From left: A Conversation with the Sun, Apichatpong Weerasethakul/MIT Media Lab, 2022; a scene from Memoria
 

Things being what they are in the worlds of independent cinema and international arthouse film production, Weerasethakul cannot survive as the writer-director of only feature films. He also makes lots of shorts and creates gallery installations. Lately he has dabbled in virtual reality, making something called A Conversation with the Sun (2022) in VR. He’s come away from the experience seeing VR not just as a possible source of cinema’s death, but also—if people become too dependent on it—as a threat to daily life. “VR cannot replicate this idea of [cinematic] point of view,” he explains to Camia, “or even the idea of empathy.”
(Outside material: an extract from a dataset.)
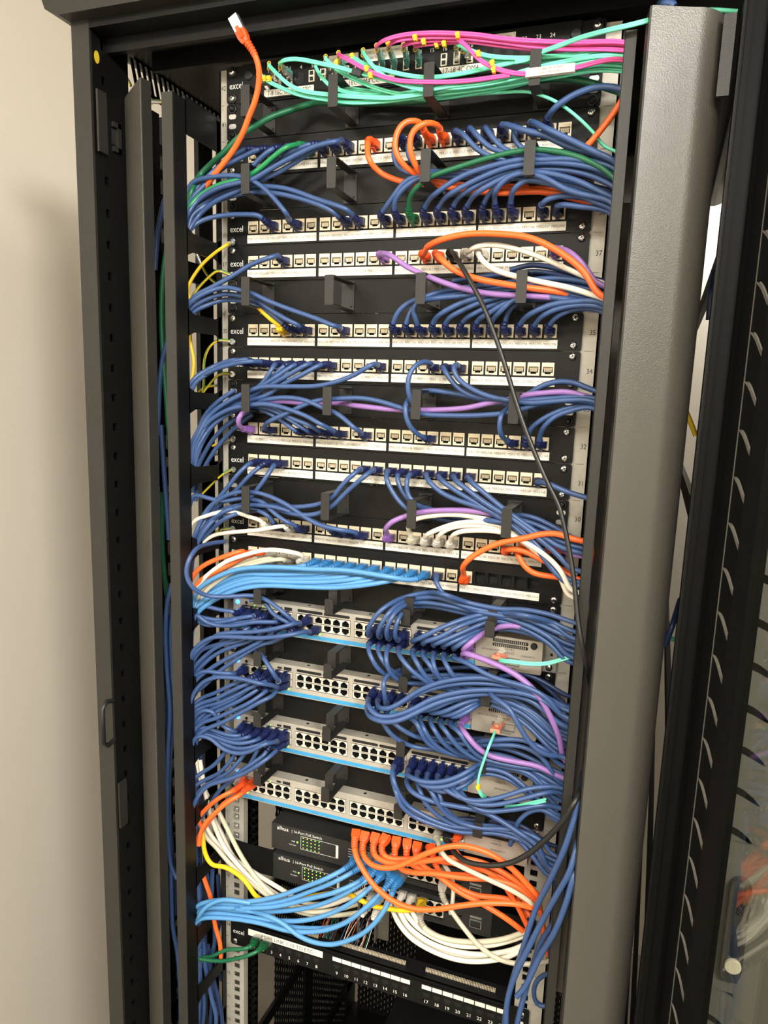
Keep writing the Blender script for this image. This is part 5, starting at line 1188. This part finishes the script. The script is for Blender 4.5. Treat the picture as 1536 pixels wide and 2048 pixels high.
# --- fibre leads: two strands each
def fibre(col, label, pts, D=50, sep=2.6, rad=.00145, end='r', clips=(), plug=False, sleeve=None):
    px = []
    for p in pts.split():
        q = p.split(','); px.append((float(q[0]), float(q[1]), (float(q[2]) if len(q) > 2 else D) / 1000))
    P = [at(a, b, -y) for a, b, y in px]
    if end == 'r': a, b, y = px[-1]; P.append(at(edgeR(b + 3) + 14, b + 3, -y))
    S = spline(P)
    r = empty('fibre_patch_cable', S[0], label, 'fibre optic cable', 'fibre optic patch cables')
    off = -S[0]
    for k in (-.5, .5):
        mb = MB(); mb.tube([p + Vector((0, k * .0012, k * sep / 1000)) + off for p in S], rad, 6); mb.build('strand', JM[col], r)
    if plug:
        for k in (-.5, .5):
            mb = MB(); a = Vector((0, 0, k * .0052)); t = (P[0] - P[1]).normalized()
            tgt = at(plug[0], plug[1], -.008) + Vector((0, 0, k * .0052))
            q0 = S[0] + a; d = (tgt - q0)
            mb.tube([q0 + off, q0 + d * .35 + off, q0 + d * .55 + off], lambda i: (.0013, .0021, .0026)[i], 8); mb.build('strain_relief', 'clear', r)
            mb = MB(); mb.obox(q0 + d * .5 + off, tgt + off, .0046, .0046); mb.build('lc_plug', 'aquaplug' if col == 'm' or k > 0 else 'clear', r)
            mb = MB(); n = 12; c = q0 + off + d * .05
            mb.tube([c + Vector((.0024 * math.cos(i * 2 * math.pi / n), 0, .0024 * math.sin(i * 2 * math.pi / n))) for i in range(n + 1)], .0005, 6); mb.build('colour_ring', 'clipY', r)
    for c in clips:
        p = at(c[0], c[1], -(c[2] if len(c) > 2 else D) / 1000 - .0012) + off
        mb = MB(); mb.box(p.x - .0018, p.x + .0018, p.y - .0022, p.y + .0022, p.z - .0031, p.z + .0031); mb.box(p.x - .0027, p.x + .0013, p.y - .0028, p.y - .0016, p.z - .0010, p.z + .0022); mb.build('yellow_clip', 'clipY', r)
    if sleeve:
        a, b, mt, txt = sleeve; p, q = at(a[0], a[1], -D / 1000 - .0012) + off, at(b[0], b[1], -D / 1000 - .0012) + off
        mb = MB(); mb.obox(p, q, .0055 if mt == 'label' else .0062, .0082 if mt == 'label' else .0070); sl = mb.build('cable_sleeve', mt, r)
        if txt:
            o = text([(txt[0], 0, .0008, .0030, 1, 'c'), (txt[1], 0, -.0028, .0030, 1, 'c')], 'ink', 'printed_text', sl, (p + q) / 2 + Vector((0, -.0034, 0)))
            o.rotation_euler = (0, -math.atan2(q.z - p.z, q.x - p.x), 0)
    return r
fibre('a', 'aqua fibre pair from adapter 1 at the far left, lowest of the aqua bundle', '515,142,44 527,156 542,166 568,178 600,190 646,198 700,205 760,203 800,199 849,192 880,188 955,179 1060,162 1120,152 1200,140', 52, clips=((530, 158), (539, 158)), plug=(537, 172))
fibre('a', 'aqua fibre pair from adapter 2, second lowest of the aqua bundle', '537,130,46 556,150 576,168 602,181 653,189 737,195 783,196 850,187 900,178 970,170 1060,152 1130,140 1200,128', 56, plug=(556, 160))
fibre('a', 'aqua fibre pair arching above the port numbers 3 and 4', '559,130,46 563,122 580,118 602,119 636,126 669,133 708,143 760,156 800,166 850,174 900,176 960,170 1060,150 1200,118', 60, plug=(582, 152), sleeve=((706, 143), (724, 148), 'blk', None))
fibre('a', 'aqua fibre pair from adapter 7 dipping down right to the middle label', '650,116,44 662,130 686,147 720,163 754,177 800,188 850,186 940,172 1040,158 1200,134', 48, plug=(668, 150), clips=((675, 126),))
fibre('a', 'aqua fibre pair hanging down beside the second ring', '630,130,40 636,145 648,160 660,172 700,186 770,190 850,182 930,172 1040,148 1200,124', 42)
fibre('a', 'aqua fibre pair beginning at adapter 10, above the 9-16 label', '725,103,44 737,121 756,143 783,161 818,173 850,180 900,172 980,162 1070,136 1200,112', 62, plug=(742, 140))
fibre('a', 'aqua fibre pair crossing behind the white core label', '703,113,40 728,128 765,139 800,148 850,155 906,150 976,136 1058,118 1110,112 1200,102', 54, clips=((705, 113, 40),))
fibre('a', 'aqua fibre pair from adapter 17, running straight to the fourth ring', '912,88,44 920,90 941,101 976,112 1058,116 1095,113 1156,110 1200,100', 56, plug=(913, 115))
fibre('a', 'aqua fibre pair from adapter 18, just below its neighbour', '925,96,40 945,104 980,120 1058,122 1100,122 1150,116 1200,108', 50, plug=(940, 112))
fibre('a', 'aqua fibre pair rising across the right upright to the top corner', '1030,124,60 1060,118 1083,104,64 1117,92,72 1156,77,84 1214,61,104 1262,50,112 1300,40,108', 60, end='N')
fibre('a', 'aqua fibre pair along the top of the thick dark green cable', '678,176,30 720,180 790,190 850,198 930,190 1010,176 1090,156 1150,146 1210,134', 34)
fibre('m', 'pink fibre pair from adapter 11, leading the pink arch', '752,94,50 765,82 800,71 853,66 916,67 958,70 1000,76 1039,80 1117,84 1175,84 1230,83', 64, clips=((916, 71, 66), (831, 76)), plug=(766, 125))
fibre('m', 'pink fibre pair from adapter 12, second in the pink arch', '776,92,48 790,82 830,76 880,74 930,76 1000,84 1060,92 1130,98 1200,98', 60, clips=((777, 88, 50), (848, 84)), plug=(790, 130))
fibre('m', 'pink fibre pair from adapter 13, third in the pink arch', '806,92,46 820,86 850,82 900,80 950,84 1010,92 1070,96 1140,94 1215,88', 56, clips=((889, 88),), plug=(815, 126))
fibre('m', 'pink fibre pair from adapter 14, lowest in the pink arch', '830,92,46 850,89 880,86 930,84 990,86 1050,98 1120,102 1200,104', 52, clips=((874, 90),), plug=(840, 124))
fibre('m', 'pink fibre pair crossing the aqua ones near adapter 8', '676,109,44 690,116 703,123 734,140 754,149 790,160 850,164 930,162 1020,150', 66, clips=((734, 138), (742, 151)), end='N', plug=(688, 130))
fibre('m', 'pink fibre pair dropping from the arch into the white printed sleeve', '915,78,62 929,88 941,101 958,119 980,132 1000,140 1019,145 1048,148 1082,146 1150,136 1195,124 1228,118', 66, clips=((957, 108), (985, 127), (988, 140)), sleeve=((1052, 148), (1150, 136), 'label', ('TH FIBRE FROM MER2', 'S FOR LYRA WARDS')))
cable('a', None, 'R', 40, '900,194,22 960,188,30 1006,185,38 1040,183 1062,184 1086,192 1110,202 1140,222 1170,248 1195,275,46 1208,295,46', 'single aqua fibre drooping from the bundle down across the right ear', rad=.0018, tail=True, cat='fibre optic cable', name='fibre_patch_cable')
# aqua leads at the network modules
def sfp_lead(label, tab, pts, D, clipat=None):
    r = fibre('a', label, pts, D, sep=2.2, end='N', clips=(clipat,) if clipat else ())
    off = -Vector(r.location)
    a, b = tab; p = at(a[0], a[1], -.024); q = at(b[0], b[1], -(.044 if b[1] - a[1] < 12 else .060))
    mb = MB(); mb.obox(p + off, q + off, .0120, .0044); mb.obox(p + off + Vector((0, 0, .0030)), p.lerp(q, .7) + off + Vector((0, 0, .0030)), .0044, .003); mb.build('pull_tab', 'salmon', r)
    mb = MB(); mb.obox(p + off + Vector((0, .006, .0012)), p.lerp(q, .55) + off + Vector((0, 0, .0012)), .0085, .0070); mb.build('duplex_plug', 'clear', r)
sfp_lead('aqua fibre pair with salmon tab in the topmost network module', ((1006, 1310), (992, 1315)), '1000,1320,54 1006,1322,60 1023,1323 1060,1328 1095,1327 1120,1320 1146,1312,60', 62)
sfp_lead('aqua fibre pair with salmon tab hanging from the second network module', ((1000, 1445), (990, 1462)), '990,1463,60 986,1474,74 979,1490 968,1520 957,1555 955,1575 962,1590 972,1594,70', 88, (957, 1574, 90))
fibre('a', 'short piece of aqua fibre between blue cables above the lowest module', '1010,1614,60 1035,1613 1065,1606 1092,1600', 70, end='N')
# --- earth wires at the ear screws
def earth(label, pts, D=20, green=True, rad=.0017):
    px = []
    for p in pts.split():
        q = p.split(','); px.append((float(q[0]), float(q[1]), (float(q[2]) if len(q) > 2 else D) / 1000))
    S = spline([at(a, b, -y) for a, b, y in px])
    mb = MB(); mb.tube(S, rad, 8, 0); r = mb.build('earth_wire', 'earthY'); tag(r, label, 'earth wire', 'yellow and green earth wires')
    if green:
        off = Vector((rad * .35, -rad * .35, rad * .55)); mb = MB(); mb.tube([p + off for p in S], rad * .72, 6, 0); mb.build('green_stripe', 'earthG', r)
    mb = MB(); mb.tube([S[0], S[0].lerp(S[min(3, len(S) - 1)], 1)], rad * 1.35, 8); mb.lathe(S[0] + Vector((.002, .001, 0)), (0, -1, 0), [(0, .004), (.0012, .004)], 12); mb.build('ring_terminal', 'zinc', r)
earth('plain yellow wire from the screw below MER2/025 curving far down left', '462,485,8 450,492 432,504 405,528 390,548 377,572 375,590 384,605 380,640 382,690 388,720 384,760 380,775', 40, False, .0022)
earth('yellow green wire from the lower ear screw of MER2/049', '461,550,8 448,544 435,541 420,552 400,572 386,590 382,600', 14)
earth('yellow green wire from the lower ear screw of MER2/073', '461,683,6 448,680 432,682 415,700 408,725 408,760 405,790 398,800', 10)
earth('yellow green wire from the lower ear screw of MER2/097', '461,748,6 450,746 436,750 418,770 405,786 398,800', 14)
earth('yellow wire tip at the lower ear screw of MER2/121', '463,879,6 452,880 438,886 425,892', 8, False)
earth('yellow green wire from the lower ear screw of MER2/145', '464,939,6 452,944 436,956 418,974 402,990', 14)
earth('yellow green wire from the lower ear screw of MER2/169', '463,1057,6 452,1057 438,1060 428,1068', 10)
earth('thin yellow wire crossing behind the rail beside MER2/049', '440,507,-30 425,513 410,512 395,505 384,500', -30, False)
earth('thin yellow wire slanting down behind the rail beside MER2/061', '392,505,-20 402,528 415,552 425,562 436,570', -25)
earth('yellow green wire deep behind the left opening at the fourth manager', '446,768,-20 425,772 405,776 392,790', -20)
earth('yellow wire looping deep behind the left opening beside MER2/145', '446,905,-20 428,908 418,918 414,940 412,960', -20)
earth('yellow green wire inside the top left corner running down to the left cover', '205,90,-20 222,110 238,130 250,150 262,172', -30, True, .0020)
earth('yellow green wire crossing the bright gap beside the left cover', '300,203,-20 315,202 330,206', -20, True, .0020)
cable('y', None, 'N', -40, '1372,822 1380,842 1392,872', 'olive yellow cable end in the gap behind the right grey cover', rad=.0030, tail=False)
cable('n', None, 'N', 30, '1428,545,-20 1422,590 1418,640', 'dark blue cable in the gap behind the right cover, upper', rad=.0034, tail=False)
cable('n', None, 'N', 30, '1360,1200,-20 1345,1250 1330,1290', 'dark blue cable in the gap behind the right cover, lower', rad=.0034, tail=False)
cable('a', None, 'N', -10, '1328,1276 1345,1278 1352,1279', 'short aqua end crossing the gap behind the right cover', rad=.0030, tail=False, cat='fibre optic cable', name='fibre_patch_cable')
cable('a', None, 'N', 30, '1395,22,0 1430,20 1475,23', 'aqua fibre passing over the top of the right grey cover', rad=.0022, tail=False, cat='fibre optic cable', name='fibre_patch_cable')
cable('b', None, 'N', 30, '1318,12,0 1328,6 1342,6 1348,14', 'blue cable arch peeping over the top of the right grey cover', rad=.0045, tail=False)
# twisted pairs fanned out on the punch down board
rr = random.Random(3); tw = MB()
for i in range(30):
    x = -.11 + .10 * rr.random() if i < 34 else .02 + .03 * rr.random(); y = .016 + .02 * rr.random(); z = zp + .047
    p = [Vector((x + rr.uniform(-.012, .012), y + .05 + .02 * rr.random(), z + rr.uniform(-.004, .01))), Vector((x + rr.uniform(-.006, .006), y + .025, z + .012 + .008 * rr.random())), Vector((x, y, z + .006)), Vector((x + rr.uniform(-.002, .002), .0125, z + .001))]
    tw.tube(spline(p, .004), .00055, 5, i % 5)
o = tw.build('wire_pairs', ['wht', mat('wire_orange', (200, 90, 50), .5), mat('wire_brown', (110, 70, 50), .5), JM['g'], JM['b']]); tag(o, 'tangle of thin twisted wire pairs on the board of the punch down panel', 'wires', kind='stuff')

# ------------------------------------------------------------ light
def area(name, loc, target, sx, sy, power, col):
    l = bpy.data.lights.new(name, 'AREA'); l.shape = 'RECTANGLE'; l.size = sx; l.size_y = sy; l.energy = power; l.color = col
    o = bpy.data.objects.new(name, l); COL.objects.link(o); o.location = loc
    o.rotation_euler = (Vector(target) - Vector(loc)).to_track_quat('-Z', 'Y').to_euler(); return o
LC = (1, .965, .905)
area('ceiling_light_left', (-.6, -1.9, 2.46), (-.6, -1.9, 0), .6, .3, 24, LC)
area('ceiling_light_middle', (.65, -1.95, 2.46), (.65, -1.95, 0), .8, .3, 44, LC)
area('ceiling_light_right', (1.42, -1.75, 2.42), (-.5, .2, 1.5), .35, .4, 62, LC)
area('back_wall_fill', (.75, 1.28, 2.46), (.75, 1.28, 0), .6, .2, 15, LC)  # added lamp, brightens the back wall visible through the right gap
w = bpy.data.worlds.new('world'); bpy.context.scene.world = w; w.use_nodes = True
w.node_tree.nodes['Background'].inputs[0].default_value = (1, .95, .88, 1); w.node_tree.nodes['Background'].inputs[1].default_value = .05
vs = bpy.context.scene.view_settings
vs.view_transform = 'Standard'; vs.look = 'None'; vs.gamma = 1; vs.exposure = 0.36
vs.use_curve_mapping = False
We learn in their book that making Memoria cured Weerasethakul of his own exploding head syndrome. “In Bogotá and 300 km away in Pijao, as I was making Memoria, the morning ‘bang’ disappeared. With it the precious, murky, drifting realm was gone. For better or for worse, I could sleep for seven hours a night. This was another answer.” Though at this point I have forgotten what the question was, it must have something to do with how to live in this world. 

But that reminds me: In my own way, I can attest to this healing power of Weerasethakul’s work. One of his films improved my health. In Cemetery of Splendor (2015), a character played by Weerasethakul’s favorite actor, Jenjira Pongpas, suggests taking ginkgo to someone having memory problems. I started doing that after I saw that film, and it worked. Since then, my recall has improved. I’m like the sleeping/dying character who tells Jessica, “I remember everything. So I try to limit what I see. That’s why I never watch movies or TV.… There are plenty of stories already.” 

The character goes on to say that he has never left his village, has no desire to go anywhere, and has realized that “experiences are harmful,” so I’m not sure he’s the exact right model for how to live in this world. “Our kind never dreams,” he says. “What happens when you sleep?” Jessica asks. “Nothing,” he tells her. If only the cinema could cure insomnia too, instead of just being an alternative to sleep.